Homme encadré sur fond blanc
Un spectacle sans paroles porté par un puissant souffle créatif au Théâtre d’Esch-sur-Alzette
Un nombreux public s’est donné rendez-vous jeudi soir au Théâtre d’Esch pour le spectacle du magicien et comédien franco-suisse Pierric. Intitulée «Homme encadré sur fond blanc», l’histoire s’est déroulée comme des variations contrastées sur le thème de l’homme solitaire qui cherche à sortir de la pièce dans laquelle il se trouve enfermé, un thème qui s’est révélé malheureusement très actuel en cette année de pandémie et de confinement.
Grâce à ses merveilleux talents de mime et d’illusionniste, Pierric Tenthorey a imaginé un spectacle muet où l’humour et la poésie rayonnent sans discontinuer, illuminant avec tendresse le désespoir et l’anxiété d’un personnage enfermé.
Foisonnant d’idées, l’artiste est parti d’un schéma minimaliste: chapeau noir tombé au sol, complet noir d’où émerge la tête d’un homme vu de dos, réaction du personnage face au public… suit l’interaction souvent émotionnelle avec les portes et leur poignée en forme de boule, avec le cube blanc qui trône sur le côté de la scène, ou encore la réaction mordante face au faisceau lumineux qui semble tenir le rôle d’observateur impitoyable.
Après avoir présenté ces éléments avec une simplicité désarmante, chaque geste bénéficiant d’une fluidité et d’une pureté de ligne admirables, Pierric a construit une série d’enchaînements de plus en plus complexes, accélérant ou freinant le rythme de l’action, l’égayant de tours de magie avec des balles et de prouesses physiques éblouissantes, n’oubliant jamais d’inviter le public à se sentir complice de ces exploits, tout en évitant de tomber dans le piège d’une sentimentalité inutile.
Balles capricieuses, doigts espiègles et membres insoumis
L’éclairage a joué un rôle primordial tout au long du spectacle, faisant surgir des portes colorées ou non, soulignant l’importance de tel ou tel élément, insistant sur certains détails pour mieux mettre en valeur les effets dont Pierric a généreusement agrémenté le fil conducteur de l’histoire.

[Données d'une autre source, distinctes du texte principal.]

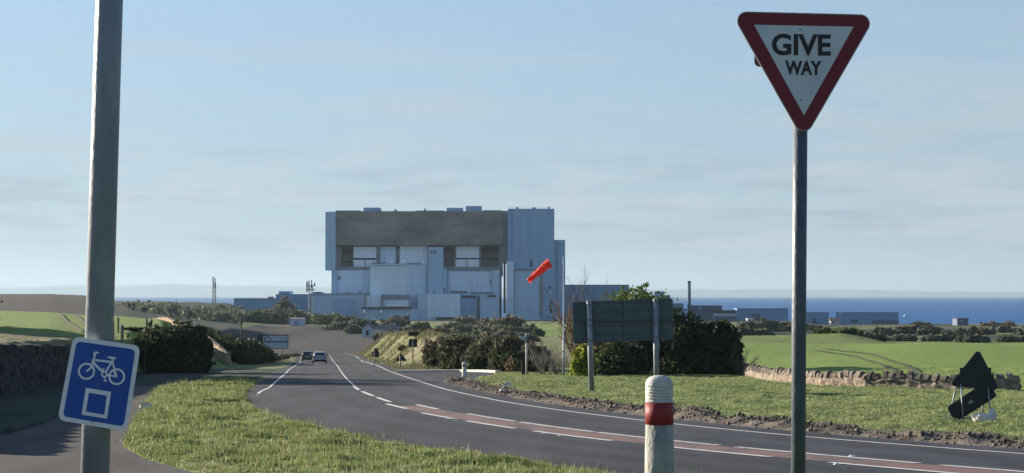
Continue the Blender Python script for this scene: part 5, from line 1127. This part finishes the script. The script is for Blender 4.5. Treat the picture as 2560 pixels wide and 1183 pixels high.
m=N.new('ShaderNodeMix'); m.data_type='RGBA'; m.blend_type='MULTIPLY'; m.inputs['Factor'].default_value=1; L.new(SKY,m.inputs['A']); m.inputs['B'].default_value=(.42,.56,.80,1); SKY=m.outputs['Result']
def elev(stops):
    r=N.new('ShaderNodeValToRGB'); e=r.color_ramp.elements
    while len(e)<len(stops): e.new(.5)
    for i,(p,v) in enumerate(stops): e[i].position=p; e[i].color=(v,v,v,1)
    L.new(sep.outputs[2],r.inputs[0]); return r.outputs[0]
SKY=mixs(elev([(0,.95),(.04,.92),(.09,.82),(.18,.62),(.35,.3)]),SKY,(1.66,2.22,2.60))
SKY=mixs(mul(mul(cloud((1,1,8),5.5,.46,.64,(3.1,1,0)),elev([(0,.35),(.03,1),(.11,.8),(.19,0)])),.8),SKY,(2.05,2.42,2.68))
SKY=mixs(mul(mul(cloud((1,1,9),11,.5,.62,(7.3,2,.4)),elev([(.01,0),(.025,1),(.05,.9),(.11,0)])),1.0),SKY,(1.45,1.85,2.25))
SKY=mixs(mul(mul(cloud((1,1,6),16,.52,.62,(1.3,5,.9)),elev([(.015,0),(.03,1),(.06,.8),(.13,0)])),.8),SKY,(2.3,2.55,2.75))
L.new(SKY,bg.inputs['Color']); bg.inputs['Strength'].default_value=.075
sl=bpy.data.lights.new('sun','SUN'); sl.energy=5; sl.angle=rad(.5); sl.color=(1,.86,.68); so=bpy.data.objects.new('sun',sl); COL.objects.link(so)
d=Vector((-math.sin(SUN_AZ)*math.cos(SUN_EL),math.cos(SUN_AZ)*math.cos(SUN_EL),math.sin(SUN_EL))); so.rotation_euler=d.to_track_quat('Z','Y').to_euler(); so.location=(-60,40,30)
cam=bpy.data.cameras.new('camera'); co=bpy.data.objects.new('camera',cam); COL.objects.link(co); cam.sensor_width=36; cam.lens=36*F/2560; cam.clip_start=.1; cam.clip_end=120000
co.rotation_euler=(math.pi/2+PITCH,0,0); S.camera=co
S.view_settings.view_transform='Standard'; S.view_settings.look='None'; S.view_settings.gamma=1; S.view_settings.exposure=1.7
try: S.cycles.use_denoising=True; S.cycles.volume_step_rate=1; S.cycles.max_bounces=8
except Exception: pass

C’est ainsi qu’aux côtés de balles capricieuses, de doigts espiègles et de membres insoumis, les spectateurs ont pu admirer de brillants tours de passe-passe avec une canne à pommeau et des pas de danse dignes de Fred Astaire.
Passant sans aucun effort d’un état d’esprit timide, vif et enjoué ou taquin à celui paresseux, blasé, voire irrité, Pierric a su rendre attachant le caractère de chaque personnage, brossant des portraits aisément identifiables, sans les alourdir par une saillie de mauvais goût. Cette intelligence humaine aigüe, preuve d’une sensibilité exceptionnelle de l’artiste, a été par ailleurs accompagnée par des prouesses physiques éblouissantes.
Après s’être attendri sur les aventures tantôt cocasses, tantôt anxieuses du personnage enfermé, le suspense d’un finale digne de cette palette impressionnante de possibilités s’est inévitablement présenté. Pierric, ayant réalisé l’exploit de sortir, enfin, par la porte se tenant sur le côté cour de la scène, s’est aperçu qu’elle donnait… sur le côté jardin!
Cette amère désillusion l’a finalement poussé à courageusement affronter l’ultime sortie restant à sa disposition, le cube à couvercle qui recrache les objets qu’on lui lance en les faisant tomber du plafond… dernière surprise, seul le chapeau de Pierric est retombé sur scène, mettant ainsi un point final à une soirée aussi brillante qu’émouvante.